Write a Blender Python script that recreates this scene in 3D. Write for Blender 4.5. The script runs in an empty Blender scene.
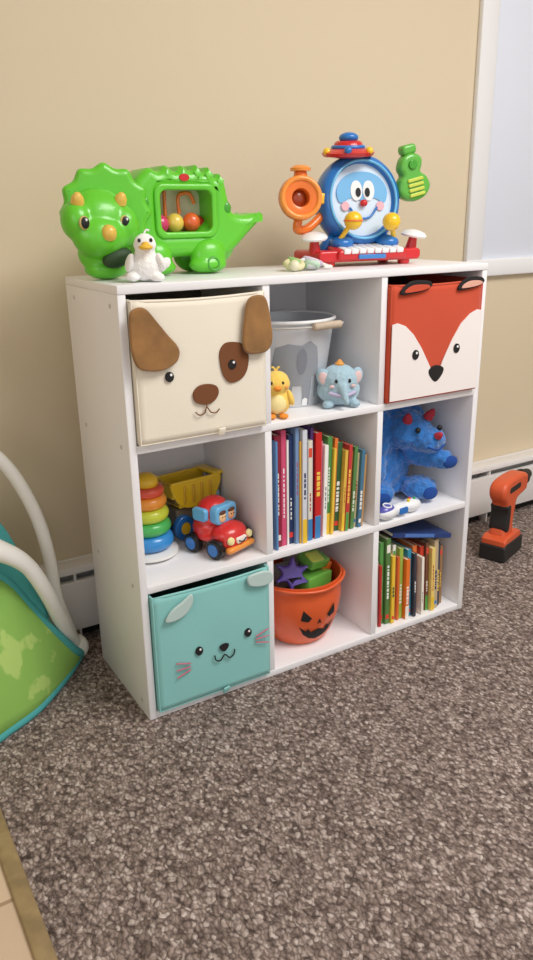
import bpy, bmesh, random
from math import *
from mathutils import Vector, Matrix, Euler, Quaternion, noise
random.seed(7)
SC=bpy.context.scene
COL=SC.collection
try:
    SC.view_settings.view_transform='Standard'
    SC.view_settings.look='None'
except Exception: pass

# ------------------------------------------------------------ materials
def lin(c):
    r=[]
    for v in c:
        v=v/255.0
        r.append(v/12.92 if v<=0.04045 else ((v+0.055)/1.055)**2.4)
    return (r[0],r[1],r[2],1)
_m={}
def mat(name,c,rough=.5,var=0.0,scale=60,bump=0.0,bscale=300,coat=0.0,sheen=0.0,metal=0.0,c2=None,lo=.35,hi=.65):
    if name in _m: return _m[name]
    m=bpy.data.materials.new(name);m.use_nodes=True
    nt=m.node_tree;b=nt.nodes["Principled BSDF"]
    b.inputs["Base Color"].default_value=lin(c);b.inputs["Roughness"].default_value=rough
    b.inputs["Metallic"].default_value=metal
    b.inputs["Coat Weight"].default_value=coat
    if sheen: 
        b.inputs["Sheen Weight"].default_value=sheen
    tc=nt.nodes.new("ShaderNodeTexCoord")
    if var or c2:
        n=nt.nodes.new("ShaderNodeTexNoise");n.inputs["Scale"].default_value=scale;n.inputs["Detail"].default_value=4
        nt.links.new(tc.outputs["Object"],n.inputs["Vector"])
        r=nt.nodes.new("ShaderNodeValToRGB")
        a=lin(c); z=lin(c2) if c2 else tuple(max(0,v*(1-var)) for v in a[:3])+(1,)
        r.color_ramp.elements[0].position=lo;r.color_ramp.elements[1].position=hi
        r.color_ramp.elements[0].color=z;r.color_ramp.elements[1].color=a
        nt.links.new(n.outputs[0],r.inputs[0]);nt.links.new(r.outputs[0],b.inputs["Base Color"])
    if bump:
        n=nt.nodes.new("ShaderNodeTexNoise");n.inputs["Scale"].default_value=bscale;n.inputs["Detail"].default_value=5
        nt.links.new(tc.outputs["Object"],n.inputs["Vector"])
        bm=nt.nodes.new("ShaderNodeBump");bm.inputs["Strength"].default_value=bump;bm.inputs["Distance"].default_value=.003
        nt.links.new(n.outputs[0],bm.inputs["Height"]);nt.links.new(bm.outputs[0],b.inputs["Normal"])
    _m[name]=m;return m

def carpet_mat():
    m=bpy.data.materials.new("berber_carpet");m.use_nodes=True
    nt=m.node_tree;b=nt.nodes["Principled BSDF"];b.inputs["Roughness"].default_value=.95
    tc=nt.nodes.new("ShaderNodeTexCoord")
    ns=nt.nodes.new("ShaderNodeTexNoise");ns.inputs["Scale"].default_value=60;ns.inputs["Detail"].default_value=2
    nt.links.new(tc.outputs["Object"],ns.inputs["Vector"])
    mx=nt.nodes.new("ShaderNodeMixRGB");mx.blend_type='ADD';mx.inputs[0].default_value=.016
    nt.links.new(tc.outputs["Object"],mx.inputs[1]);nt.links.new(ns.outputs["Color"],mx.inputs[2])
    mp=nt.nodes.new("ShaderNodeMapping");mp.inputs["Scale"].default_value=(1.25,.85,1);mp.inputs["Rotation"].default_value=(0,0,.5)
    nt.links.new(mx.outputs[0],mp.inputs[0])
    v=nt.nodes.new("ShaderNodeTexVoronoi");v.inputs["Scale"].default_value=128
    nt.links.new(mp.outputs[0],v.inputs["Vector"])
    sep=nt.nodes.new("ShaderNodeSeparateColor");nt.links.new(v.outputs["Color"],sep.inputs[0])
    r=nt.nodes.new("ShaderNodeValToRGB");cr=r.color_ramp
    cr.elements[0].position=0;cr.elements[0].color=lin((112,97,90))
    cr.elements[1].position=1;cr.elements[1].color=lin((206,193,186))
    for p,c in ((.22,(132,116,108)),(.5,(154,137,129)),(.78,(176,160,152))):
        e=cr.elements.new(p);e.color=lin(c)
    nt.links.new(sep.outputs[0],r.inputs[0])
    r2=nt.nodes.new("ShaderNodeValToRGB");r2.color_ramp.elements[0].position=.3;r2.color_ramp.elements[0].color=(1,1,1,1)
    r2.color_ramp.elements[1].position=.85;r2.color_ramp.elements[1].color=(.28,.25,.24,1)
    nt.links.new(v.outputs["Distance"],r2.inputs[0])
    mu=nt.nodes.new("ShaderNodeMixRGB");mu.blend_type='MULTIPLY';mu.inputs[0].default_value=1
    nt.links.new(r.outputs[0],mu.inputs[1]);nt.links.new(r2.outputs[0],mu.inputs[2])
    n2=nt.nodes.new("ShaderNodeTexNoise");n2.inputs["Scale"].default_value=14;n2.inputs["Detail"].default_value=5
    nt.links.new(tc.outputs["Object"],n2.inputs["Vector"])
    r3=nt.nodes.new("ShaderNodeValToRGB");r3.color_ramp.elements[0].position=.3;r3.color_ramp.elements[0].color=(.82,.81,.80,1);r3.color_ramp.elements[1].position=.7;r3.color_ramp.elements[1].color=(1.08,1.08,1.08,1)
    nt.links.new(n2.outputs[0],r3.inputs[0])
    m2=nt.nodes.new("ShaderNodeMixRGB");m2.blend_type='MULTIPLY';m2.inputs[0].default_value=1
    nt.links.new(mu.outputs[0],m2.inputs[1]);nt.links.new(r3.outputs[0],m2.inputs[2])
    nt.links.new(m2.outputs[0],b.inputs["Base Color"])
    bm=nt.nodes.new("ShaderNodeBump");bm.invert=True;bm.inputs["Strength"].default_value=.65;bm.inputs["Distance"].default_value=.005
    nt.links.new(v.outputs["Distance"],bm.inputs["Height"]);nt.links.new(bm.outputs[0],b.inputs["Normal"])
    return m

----

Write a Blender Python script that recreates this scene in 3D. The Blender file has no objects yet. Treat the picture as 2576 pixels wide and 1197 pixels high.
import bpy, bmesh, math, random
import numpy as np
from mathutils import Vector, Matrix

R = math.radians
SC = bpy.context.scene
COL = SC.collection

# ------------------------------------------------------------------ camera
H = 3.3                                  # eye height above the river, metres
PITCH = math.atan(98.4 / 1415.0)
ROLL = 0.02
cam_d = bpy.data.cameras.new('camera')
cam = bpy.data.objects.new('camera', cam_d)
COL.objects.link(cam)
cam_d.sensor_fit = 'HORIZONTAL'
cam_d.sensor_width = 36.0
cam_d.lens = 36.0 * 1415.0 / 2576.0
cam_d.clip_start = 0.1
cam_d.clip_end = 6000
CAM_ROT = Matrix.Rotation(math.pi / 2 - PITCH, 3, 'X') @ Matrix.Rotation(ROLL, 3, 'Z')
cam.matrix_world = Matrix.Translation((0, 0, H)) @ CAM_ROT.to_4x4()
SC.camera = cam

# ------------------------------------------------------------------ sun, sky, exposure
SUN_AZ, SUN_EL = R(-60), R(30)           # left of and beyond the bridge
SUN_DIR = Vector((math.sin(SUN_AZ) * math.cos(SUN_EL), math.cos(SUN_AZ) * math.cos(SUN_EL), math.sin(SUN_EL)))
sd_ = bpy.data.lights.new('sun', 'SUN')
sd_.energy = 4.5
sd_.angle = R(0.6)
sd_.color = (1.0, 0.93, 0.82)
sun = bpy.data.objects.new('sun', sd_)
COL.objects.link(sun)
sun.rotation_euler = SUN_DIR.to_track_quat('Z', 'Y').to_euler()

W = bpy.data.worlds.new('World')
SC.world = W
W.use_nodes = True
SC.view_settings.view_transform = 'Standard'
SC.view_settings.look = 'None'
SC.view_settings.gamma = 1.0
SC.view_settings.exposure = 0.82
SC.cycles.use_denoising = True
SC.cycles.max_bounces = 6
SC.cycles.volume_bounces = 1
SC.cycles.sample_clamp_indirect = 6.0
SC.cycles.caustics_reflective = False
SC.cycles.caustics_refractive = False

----

■ **TASK OBJECTIVE**
How many of the lines above include the string "that"? Answer with the number only.

■ **FINISHED EXERCISE**
2